Monday, April 17, 2017

is that a chocolate layer i taste?

We spent the day today amongst the grands crus of Bordeaux. The equivalent of Chateau Latour, perhaps. Well, at least, Chateau Pichon Longueville Baron.

The fact that we were in Colombia and the subject was coffee does not matter. And that needs a little explanation.

Last night we arranged a coffee plantation tour with a local guide, Paula, and her husband-driver, Juan Carlos. They picked us up in the morning at our hotel, and we were on our way to Santa Rosa de Cabal. More accurately, to Finca El Placer. "Us" being the traveling trio along with Alejandra, a Chilean who works for the United Nations as an observer of the peace agreement between FARC and the Colombian government.

Pereira is surrounded by coffee plantations. It is not a coincidence that it is also surrounded by steep mountainsides. Coffee and steep are natural partners.

Finca El Placer has two missions: to grow both commercial and specialty coffees. The plantation once contained 200 hectares -- large for the average coffee plantation. Like many of the local farmers, the owner, Juan Carlos Ortega, has been forced to sell off some of his land to keep the plantation operating. He now grows only on 22 hectares.

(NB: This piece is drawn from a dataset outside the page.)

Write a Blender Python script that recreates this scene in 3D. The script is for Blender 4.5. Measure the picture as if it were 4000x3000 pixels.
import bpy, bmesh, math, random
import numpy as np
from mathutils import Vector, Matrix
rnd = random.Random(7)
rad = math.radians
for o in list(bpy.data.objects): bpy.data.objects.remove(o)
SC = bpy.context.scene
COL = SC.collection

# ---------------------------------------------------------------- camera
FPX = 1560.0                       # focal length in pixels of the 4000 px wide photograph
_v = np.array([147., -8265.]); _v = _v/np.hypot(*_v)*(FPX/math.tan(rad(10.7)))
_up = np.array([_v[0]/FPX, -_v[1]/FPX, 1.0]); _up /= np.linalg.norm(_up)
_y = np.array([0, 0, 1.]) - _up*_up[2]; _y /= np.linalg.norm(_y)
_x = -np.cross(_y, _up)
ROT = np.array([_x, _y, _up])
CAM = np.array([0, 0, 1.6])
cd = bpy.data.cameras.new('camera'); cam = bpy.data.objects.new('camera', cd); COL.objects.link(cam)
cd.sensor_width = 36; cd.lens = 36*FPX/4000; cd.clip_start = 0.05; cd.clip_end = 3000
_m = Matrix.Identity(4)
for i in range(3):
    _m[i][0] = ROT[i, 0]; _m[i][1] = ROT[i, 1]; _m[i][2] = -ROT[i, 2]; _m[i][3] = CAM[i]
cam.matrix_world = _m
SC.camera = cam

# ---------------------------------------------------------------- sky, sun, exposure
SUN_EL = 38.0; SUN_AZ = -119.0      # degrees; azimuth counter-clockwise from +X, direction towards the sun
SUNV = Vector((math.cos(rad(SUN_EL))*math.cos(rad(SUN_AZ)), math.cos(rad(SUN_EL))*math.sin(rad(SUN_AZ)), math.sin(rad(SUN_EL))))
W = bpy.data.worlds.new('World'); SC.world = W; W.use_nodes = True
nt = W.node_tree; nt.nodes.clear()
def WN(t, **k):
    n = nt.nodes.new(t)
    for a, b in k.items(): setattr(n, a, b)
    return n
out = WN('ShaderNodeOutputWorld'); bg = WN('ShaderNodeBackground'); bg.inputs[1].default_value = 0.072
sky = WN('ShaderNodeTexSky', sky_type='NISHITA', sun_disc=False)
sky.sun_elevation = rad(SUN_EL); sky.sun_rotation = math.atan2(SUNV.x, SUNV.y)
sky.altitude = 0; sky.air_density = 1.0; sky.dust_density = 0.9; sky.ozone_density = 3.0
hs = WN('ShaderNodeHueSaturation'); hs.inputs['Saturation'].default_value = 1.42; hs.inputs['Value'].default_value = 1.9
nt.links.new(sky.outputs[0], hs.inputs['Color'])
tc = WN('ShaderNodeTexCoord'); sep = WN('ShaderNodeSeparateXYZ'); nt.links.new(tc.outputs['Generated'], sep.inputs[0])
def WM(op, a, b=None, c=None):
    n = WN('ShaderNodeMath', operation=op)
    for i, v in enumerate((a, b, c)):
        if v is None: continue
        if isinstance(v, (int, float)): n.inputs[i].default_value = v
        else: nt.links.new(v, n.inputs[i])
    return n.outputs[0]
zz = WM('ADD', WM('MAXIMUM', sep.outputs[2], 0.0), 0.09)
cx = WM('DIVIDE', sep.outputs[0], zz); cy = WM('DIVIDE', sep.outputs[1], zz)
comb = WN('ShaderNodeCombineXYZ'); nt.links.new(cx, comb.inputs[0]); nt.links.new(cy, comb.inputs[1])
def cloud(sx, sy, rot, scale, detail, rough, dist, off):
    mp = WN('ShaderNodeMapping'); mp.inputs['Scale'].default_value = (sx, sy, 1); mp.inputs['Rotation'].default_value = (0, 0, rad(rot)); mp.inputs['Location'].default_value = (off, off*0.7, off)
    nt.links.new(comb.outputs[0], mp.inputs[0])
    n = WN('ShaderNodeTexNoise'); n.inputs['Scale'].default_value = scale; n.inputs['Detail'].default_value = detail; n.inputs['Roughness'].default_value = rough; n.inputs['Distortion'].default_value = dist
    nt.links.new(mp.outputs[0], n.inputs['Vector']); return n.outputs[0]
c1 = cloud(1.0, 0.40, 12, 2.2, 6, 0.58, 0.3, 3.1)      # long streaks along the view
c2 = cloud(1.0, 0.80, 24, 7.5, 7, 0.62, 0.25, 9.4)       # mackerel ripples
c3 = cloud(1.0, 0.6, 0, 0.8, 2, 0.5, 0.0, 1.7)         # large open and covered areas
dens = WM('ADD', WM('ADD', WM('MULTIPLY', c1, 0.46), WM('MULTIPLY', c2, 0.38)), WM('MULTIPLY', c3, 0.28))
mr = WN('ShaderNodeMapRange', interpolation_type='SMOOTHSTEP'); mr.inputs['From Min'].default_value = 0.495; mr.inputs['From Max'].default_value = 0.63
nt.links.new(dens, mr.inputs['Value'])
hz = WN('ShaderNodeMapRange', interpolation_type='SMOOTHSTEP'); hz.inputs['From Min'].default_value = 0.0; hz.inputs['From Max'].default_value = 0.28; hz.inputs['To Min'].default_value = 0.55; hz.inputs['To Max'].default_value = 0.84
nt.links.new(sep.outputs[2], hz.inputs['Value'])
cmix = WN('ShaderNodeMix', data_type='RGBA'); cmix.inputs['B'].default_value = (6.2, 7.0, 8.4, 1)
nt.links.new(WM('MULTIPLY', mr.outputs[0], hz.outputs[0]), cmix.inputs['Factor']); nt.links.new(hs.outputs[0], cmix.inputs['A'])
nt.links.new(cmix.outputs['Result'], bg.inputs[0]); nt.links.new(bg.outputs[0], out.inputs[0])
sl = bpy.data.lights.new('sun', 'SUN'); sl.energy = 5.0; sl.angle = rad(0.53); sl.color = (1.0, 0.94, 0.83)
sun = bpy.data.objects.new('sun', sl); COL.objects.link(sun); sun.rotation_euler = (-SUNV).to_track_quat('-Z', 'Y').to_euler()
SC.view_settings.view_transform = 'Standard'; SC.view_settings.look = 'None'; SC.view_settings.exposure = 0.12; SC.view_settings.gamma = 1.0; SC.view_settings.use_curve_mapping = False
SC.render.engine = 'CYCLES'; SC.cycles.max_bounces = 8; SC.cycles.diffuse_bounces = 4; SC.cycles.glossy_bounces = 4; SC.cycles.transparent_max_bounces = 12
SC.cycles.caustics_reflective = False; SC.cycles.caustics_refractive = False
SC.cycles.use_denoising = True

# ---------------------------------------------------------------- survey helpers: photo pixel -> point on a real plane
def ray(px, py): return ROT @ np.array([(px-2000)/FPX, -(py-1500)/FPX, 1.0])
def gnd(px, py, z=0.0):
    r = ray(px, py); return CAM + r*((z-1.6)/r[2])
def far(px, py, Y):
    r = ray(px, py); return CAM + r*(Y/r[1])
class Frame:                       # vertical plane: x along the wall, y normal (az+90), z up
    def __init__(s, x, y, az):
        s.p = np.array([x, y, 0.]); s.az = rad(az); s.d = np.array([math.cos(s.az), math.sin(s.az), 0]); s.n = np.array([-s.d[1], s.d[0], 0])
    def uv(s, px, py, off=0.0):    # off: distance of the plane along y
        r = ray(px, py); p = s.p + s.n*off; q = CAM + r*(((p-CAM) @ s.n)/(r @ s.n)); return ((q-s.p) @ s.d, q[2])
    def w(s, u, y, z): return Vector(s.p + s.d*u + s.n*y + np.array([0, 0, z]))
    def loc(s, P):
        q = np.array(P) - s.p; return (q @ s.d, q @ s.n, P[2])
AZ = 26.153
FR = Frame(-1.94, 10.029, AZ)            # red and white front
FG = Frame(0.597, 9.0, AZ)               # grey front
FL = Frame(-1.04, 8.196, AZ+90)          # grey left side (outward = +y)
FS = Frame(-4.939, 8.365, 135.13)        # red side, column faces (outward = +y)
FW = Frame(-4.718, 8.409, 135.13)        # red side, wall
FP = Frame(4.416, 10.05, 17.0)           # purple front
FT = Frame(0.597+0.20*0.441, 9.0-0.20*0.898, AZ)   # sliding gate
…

You can read elsewhere about the byzantine relationships between international coffee buyers, the local growers, and the cooperatives to which the growers belong. Suffice it say, the grower receives only 7 cents for each dollar sold at retail. Of the amount the grower receives, 75% is labor cost.

Colombia has long sent its best coffee out of the country -- with the exception of a small contingent of growers who are attempting to creating an internal premium coffee market (and I may tell you more about that tomorrow). Juan Carlos's coffee -- both the commercial and the specialty varieties -- are destined for export.

Coffee trees are slow growers. It takes 
a minimum of 30 months before a newly-planted tree will produce fruit -- or cherries, as the professionals call them. The trees will then grow for seven years, be cut back to the roots for another 5 five years of growth, and then be cut back a second time -- again for five years of growth.

During that time, coffee fads change. Some buyers want coffee grown in shades. Others only coffee grown in sunshine. It is a bit like steering an oil tanker through a storm with constantly shifting hazards.

That is one reason acreage is sold. Another is the shifting market that any commodity faces. Tied with the expense of water and the lack of pickers, some of the growers simply throw in the towel.

It is easy to see why it is hard to find adequate pickers. Most of the plantations are on steep hillsides and harvesting is often done in very difficult conditions -- spiders, scorpions, rain.

My cousin Dan makes it look easy. But if any of us had been forced to live off of the coffee we picked, we would have starved.

Don Carlos taught us how coffee gets from the cherry to the cup. How the cherries are fermented for 2 to 4 days to make the removal of the skin easier. How the beans are then dried -- and, in most cases, shipped off to the international buyers as green, unroasted beans.

The next step is roasting -- usually, in large commercial roasters. Don Carlos used a specially-designed pan that stirred the beans while they roasted. Time, sound, smell, and color lets the person roasting the beans know when to stop the process and air-cool them.

And this is where everything seems to go a bit wine school crazy.

According to Don Carlos, the beans should be hand-ground to ensure the proper grind is obtained. His grinder looked like something my grandmother used to mince beef tongue for sandwiches.

Coffee cannot be brewed in just any pot. It needs a special filter (the Japanese and Germans seem to have the best) that contains the right size hole for the brew to exit and bevels to properly funnel the water.

The water is the central key to successful coffee -- 90% of the taste is in the water. The temperature must never be above boiling or the coffee will taste burnt. The paper filter is rinsed to remove residue and the carafe is warmed with water.

The ground coffee is then added to the filter allowing itself to level, and the brewer creates a small hole in the middle to allow the water to completely pass through the grind without lifting it.

It must have taken Don Carlos at least five minutes to carefully pour the water over the top of the grind at about the same rate the water was passing through the filter into the carafe.

His goal is to serve the coffee no more than 10 minutes from the time the beans are roasted. And so he did.

I am not a coffee connoisseur. I am not even a coffee consumer. But I found his two offerings interesting. One was a medium grind. The darker is a fine grind.

Even though I tasted some subtle flavors in the coffee (and the adjectives thrown around would have thrilled the soul of an oenophile), I suspect the brew served could just as easily been served at a truck stop or Denny's.

But, remember, I hardly pass as a coffee expert.

What I learned to appreciate most of all is the hard work and time that both the growers and pickers put in to ensure that cups of coffee appear on tables throughout the world. Whether or not the resulting brew is indifferent.